§ **INFORMATION GIVEN**:
[BEGIN]

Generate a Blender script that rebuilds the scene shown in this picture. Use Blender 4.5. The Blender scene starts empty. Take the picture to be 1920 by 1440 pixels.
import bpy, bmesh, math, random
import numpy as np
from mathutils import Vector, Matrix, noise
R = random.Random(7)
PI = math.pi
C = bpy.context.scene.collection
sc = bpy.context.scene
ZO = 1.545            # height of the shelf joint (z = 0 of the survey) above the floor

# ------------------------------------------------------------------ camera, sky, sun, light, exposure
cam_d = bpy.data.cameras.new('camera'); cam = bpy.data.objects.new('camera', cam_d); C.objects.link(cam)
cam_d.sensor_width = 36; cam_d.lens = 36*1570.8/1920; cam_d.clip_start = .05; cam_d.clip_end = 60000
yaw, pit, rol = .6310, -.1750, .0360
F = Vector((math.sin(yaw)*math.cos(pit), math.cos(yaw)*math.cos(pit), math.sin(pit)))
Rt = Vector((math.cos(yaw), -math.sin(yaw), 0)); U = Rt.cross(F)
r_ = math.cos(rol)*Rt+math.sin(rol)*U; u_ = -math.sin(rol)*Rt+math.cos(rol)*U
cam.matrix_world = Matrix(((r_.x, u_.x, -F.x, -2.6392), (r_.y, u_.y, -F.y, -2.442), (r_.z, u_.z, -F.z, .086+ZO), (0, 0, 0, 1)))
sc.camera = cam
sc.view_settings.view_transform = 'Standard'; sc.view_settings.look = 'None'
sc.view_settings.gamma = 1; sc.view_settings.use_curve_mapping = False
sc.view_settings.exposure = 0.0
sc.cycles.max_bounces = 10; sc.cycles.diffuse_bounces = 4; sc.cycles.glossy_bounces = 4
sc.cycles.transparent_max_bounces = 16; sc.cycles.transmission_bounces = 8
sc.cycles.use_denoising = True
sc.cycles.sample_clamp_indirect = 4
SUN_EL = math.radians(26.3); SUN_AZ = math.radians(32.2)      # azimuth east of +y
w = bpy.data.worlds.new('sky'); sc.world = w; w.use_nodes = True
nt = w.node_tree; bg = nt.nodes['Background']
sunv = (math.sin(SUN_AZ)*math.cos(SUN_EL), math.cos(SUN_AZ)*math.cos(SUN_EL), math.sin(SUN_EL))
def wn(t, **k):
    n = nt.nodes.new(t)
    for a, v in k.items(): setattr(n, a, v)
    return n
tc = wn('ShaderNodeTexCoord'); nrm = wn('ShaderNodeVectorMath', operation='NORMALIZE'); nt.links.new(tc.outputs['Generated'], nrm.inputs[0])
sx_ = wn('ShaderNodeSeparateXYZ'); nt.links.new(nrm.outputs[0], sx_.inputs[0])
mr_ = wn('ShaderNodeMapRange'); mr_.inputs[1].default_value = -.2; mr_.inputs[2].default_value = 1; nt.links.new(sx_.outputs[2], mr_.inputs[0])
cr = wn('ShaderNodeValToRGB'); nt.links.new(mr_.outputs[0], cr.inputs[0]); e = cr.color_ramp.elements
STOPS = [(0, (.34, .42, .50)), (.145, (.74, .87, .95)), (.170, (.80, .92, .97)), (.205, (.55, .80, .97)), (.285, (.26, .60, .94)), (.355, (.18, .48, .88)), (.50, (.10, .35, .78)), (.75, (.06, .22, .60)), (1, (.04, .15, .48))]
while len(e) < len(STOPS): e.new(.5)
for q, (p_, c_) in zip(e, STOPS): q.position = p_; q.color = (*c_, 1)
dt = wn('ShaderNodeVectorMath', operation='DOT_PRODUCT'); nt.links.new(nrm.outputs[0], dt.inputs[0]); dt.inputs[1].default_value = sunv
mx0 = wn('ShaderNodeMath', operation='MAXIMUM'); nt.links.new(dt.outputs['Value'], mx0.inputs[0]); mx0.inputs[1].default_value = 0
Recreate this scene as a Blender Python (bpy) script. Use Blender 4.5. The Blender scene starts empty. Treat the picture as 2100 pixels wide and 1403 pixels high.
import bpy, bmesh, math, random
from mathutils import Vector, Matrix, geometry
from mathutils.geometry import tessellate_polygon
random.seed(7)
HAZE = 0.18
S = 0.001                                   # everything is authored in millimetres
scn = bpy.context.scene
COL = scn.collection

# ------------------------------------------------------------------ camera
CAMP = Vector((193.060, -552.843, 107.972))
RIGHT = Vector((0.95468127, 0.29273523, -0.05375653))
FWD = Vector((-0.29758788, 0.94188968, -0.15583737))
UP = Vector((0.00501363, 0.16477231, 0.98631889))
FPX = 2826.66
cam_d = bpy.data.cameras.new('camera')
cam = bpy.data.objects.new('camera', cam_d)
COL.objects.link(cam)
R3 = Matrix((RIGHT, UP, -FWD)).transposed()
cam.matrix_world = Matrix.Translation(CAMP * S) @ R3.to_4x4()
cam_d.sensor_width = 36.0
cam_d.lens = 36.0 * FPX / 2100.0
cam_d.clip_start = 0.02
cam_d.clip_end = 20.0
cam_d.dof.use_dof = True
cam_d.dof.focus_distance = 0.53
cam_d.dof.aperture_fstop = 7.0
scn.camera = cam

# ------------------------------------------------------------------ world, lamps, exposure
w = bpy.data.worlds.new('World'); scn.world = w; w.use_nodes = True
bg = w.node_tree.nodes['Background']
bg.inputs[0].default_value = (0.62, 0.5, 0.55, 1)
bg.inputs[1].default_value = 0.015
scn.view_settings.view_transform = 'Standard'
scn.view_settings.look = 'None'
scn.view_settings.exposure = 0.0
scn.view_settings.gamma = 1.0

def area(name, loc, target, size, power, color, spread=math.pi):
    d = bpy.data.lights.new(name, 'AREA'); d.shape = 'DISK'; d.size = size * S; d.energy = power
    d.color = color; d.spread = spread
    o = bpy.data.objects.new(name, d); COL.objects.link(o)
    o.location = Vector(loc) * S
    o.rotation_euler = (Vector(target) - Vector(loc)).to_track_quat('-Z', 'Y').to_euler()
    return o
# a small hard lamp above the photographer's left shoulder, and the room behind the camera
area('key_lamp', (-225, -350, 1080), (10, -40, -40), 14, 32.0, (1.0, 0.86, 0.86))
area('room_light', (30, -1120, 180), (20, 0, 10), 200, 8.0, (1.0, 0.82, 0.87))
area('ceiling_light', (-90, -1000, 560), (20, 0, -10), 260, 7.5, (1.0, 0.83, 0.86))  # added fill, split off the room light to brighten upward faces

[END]

§ **DIRECTIONS**:
Make a verbatim copy of every entry shown above.

§ **RIGHT ANSWER**:
Generate a Blender script that rebuilds the scene shown in this picture. Use Blender 4.5. The Blender scene starts empty. Take the picture to be 1920 by 1440 pixels.
import bpy, bmesh, math, random
import numpy as np
from mathutils import Vector, Matrix, noise
R = random.Random(7)
PI = math.pi
C = bpy.context.scene.collection
sc = bpy.context.scene
ZO = 1.545            # height of the shelf joint (z = 0 of the survey) above the floor

# ------------------------------------------------------------------ camera, sky, sun, light, exposure
cam_d = bpy.data.cameras.new('camera'); cam = bpy.data.objects.new('camera', cam_d); C.objects.link(cam)
cam_d.sensor_width = 36; cam_d.lens = 36*1570.8/1920; cam_d.clip_start = .05; cam_d.clip_end = 60000
yaw, pit, rol = .6310, -.1750, .0360
F = Vector((math.sin(yaw)*math.cos(pit), math.cos(yaw)*math.cos(pit), math.sin(pit)))
Rt = Vector((math.cos(yaw), -math.sin(yaw), 0)); U = Rt.cross(F)
r_ = math.cos(rol)*Rt+math.sin(rol)*U; u_ = -math.sin(rol)*Rt+math.cos(rol)*U
cam.matrix_world = Matrix(((r_.x, u_.x, -F.x, -2.6392), (r_.y, u_.y, -F.y, -2.442), (r_.z, u_.z, -F.z, .086+ZO), (0, 0, 0, 1)))
sc.camera = cam
sc.view_settings.view_transform = 'Standard'; sc.view_settings.look = 'None'
sc.view_settings.gamma = 1; sc.view_settings.use_curve_mapping = False
sc.view_settings.exposure = 0.0
sc.cycles.max_bounces = 10; sc.cycles.diffuse_bounces = 4; sc.cycles.glossy_bounces = 4
sc.cycles.transparent_max_bounces = 16; sc.cycles.transmission_bounces = 8
sc.cycles.use_denoising = True
sc.cycles.sample_clamp_indirect = 4
SUN_EL = math.radians(26.3); SUN_AZ = math.radians(32.2)      # azimuth east of +y
w = bpy.data.worlds.new('sky'); sc.world = w; w.use_nodes = True
nt = w.node_tree; bg = nt.nodes['Background']
sunv = (math.sin(SUN_AZ)*math.cos(SUN_EL), math.cos(SUN_AZ)*math.cos(SUN_EL), math.sin(SUN_EL))
def wn(t, **k):
    n = nt.nodes.new(t)
    for a, v in k.items(): setattr(n, a, v)
    return n
tc = wn('ShaderNodeTexCoord'); nrm = wn('ShaderNodeVectorMath', operation='NORMALIZE'); nt.links.new(tc.outputs['Generated'], nrm.inputs[0])
sx_ = wn('ShaderNodeSeparateXYZ'); nt.links.new(nrm.outputs[0], sx_.inputs[0])
mr_ = wn('ShaderNodeMapRange'); mr_.inputs[1].default_value = -.2; mr_.inputs[2].default_value = 1; nt.links.new(sx_.outputs[2], mr_.inputs[0])
cr = wn('ShaderNodeValToRGB'); nt.links.new(mr_.outputs[0], cr.inputs[0]); e = cr.color_ramp.elements
STOPS = [(0, (.34, .42, .50)), (.145, (.74, .87, .95)), (.170, (.80, .92, .97)), (.205, (.55, .80, .97)), (.285, (.26, .60, .94)), (.355, (.18, .48, .88)), (.50, (.10, .35, .78)), (.75, (.06, .22, .60)), (1, (.04, .15, .48))]
while len(e) < len(STOPS): e.new(.5)
for q, (p_, c_) in zip(e, STOPS): q.position = p_; q.color = (*c_, 1)
dt = wn('ShaderNodeVectorMath', operation='DOT_PRODUCT'); nt.links.new(nrm.outputs[0], dt.inputs[0]); dt.inputs[1].default_value = sunv
mx0 = wn('ShaderNodeMath', operation='MAXIMUM'); nt.links.new(dt.outputs['Value'], mx0.inputs[0]); mx0.inputs[1].default_value = 0
Recreate this scene as a Blender Python (bpy) script. Use Blender 4.5. The Blender scene starts empty. Treat the picture as 2100 pixels wide and 1403 pixels high.
import bpy, bmesh, math, random
from mathutils import Vector, Matrix, geometry
from mathutils.geometry import tessellate_polygon
random.seed(7)
HAZE = 0.18
S = 0.001                                   # everything is authored in millimetres
scn = bpy.context.scene
COL = scn.collection

# ------------------------------------------------------------------ camera
CAMP = Vector((193.060, -552.843, 107.972))
RIGHT = Vector((0.95468127, 0.29273523, -0.05375653))
FWD = Vector((-0.29758788, 0.94188968, -0.15583737))
UP = Vector((0.00501363, 0.16477231, 0.98631889))
FPX = 2826.66
cam_d = bpy.data.cameras.new('camera')
cam = bpy.data.objects.new('camera', cam_d)
COL.objects.link(cam)
R3 = Matrix((RIGHT, UP, -FWD)).transposed()
cam.matrix_world = Matrix.Translation(CAMP * S) @ R3.to_4x4()
cam_d.sensor_width = 36.0
cam_d.lens = 36.0 * FPX / 2100.0
cam_d.clip_start = 0.02
cam_d.clip_end = 20.0
cam_d.dof.use_dof = True
cam_d.dof.focus_distance = 0.53
cam_d.dof.aperture_fstop = 7.0
scn.camera = cam

# ------------------------------------------------------------------ world, lamps, exposure
w = bpy.data.worlds.new('World'); scn.world = w; w.use_nodes = True
bg = w.node_tree.nodes['Background']
bg.inputs[0].default_value = (0.62, 0.5, 0.55, 1)
bg.inputs[1].default_value = 0.015
scn.view_settings.view_transform = 'Standard'
scn.view_settings.look = 'None'
scn.view_settings.exposure = 0.0
scn.view_settings.gamma = 1.0

def area(name, loc, target, size, power, color, spread=math.pi):
    d = bpy.data.lights.new(name, 'AREA'); d.shape = 'DISK'; d.size = size * S; d.energy = power
    d.color = color; d.spread = spread
    o = bpy.data.objects.new(name, d); COL.objects.link(o)
    o.location = Vector(loc) * S
    o.rotation_euler = (Vector(target) - Vector(loc)).to_track_quat('-Z', 'Y').to_euler()
    return o
# a small hard lamp above the photographer's left shoulder, and the room behind the camera
area('key_lamp', (-225, -350, 1080), (10, -40, -40), 14, 32.0, (1.0, 0.86, 0.86))
area('room_light', (30, -1120, 180), (20, 0, 10), 200, 8.0, (1.0, 0.82, 0.87))
area('ceiling_light', (-90, -1000, 560), (20, 0, -10), 260, 7.5, (1.0, 0.83, 0.86))  # added fill, split off the room light to brighten upward faces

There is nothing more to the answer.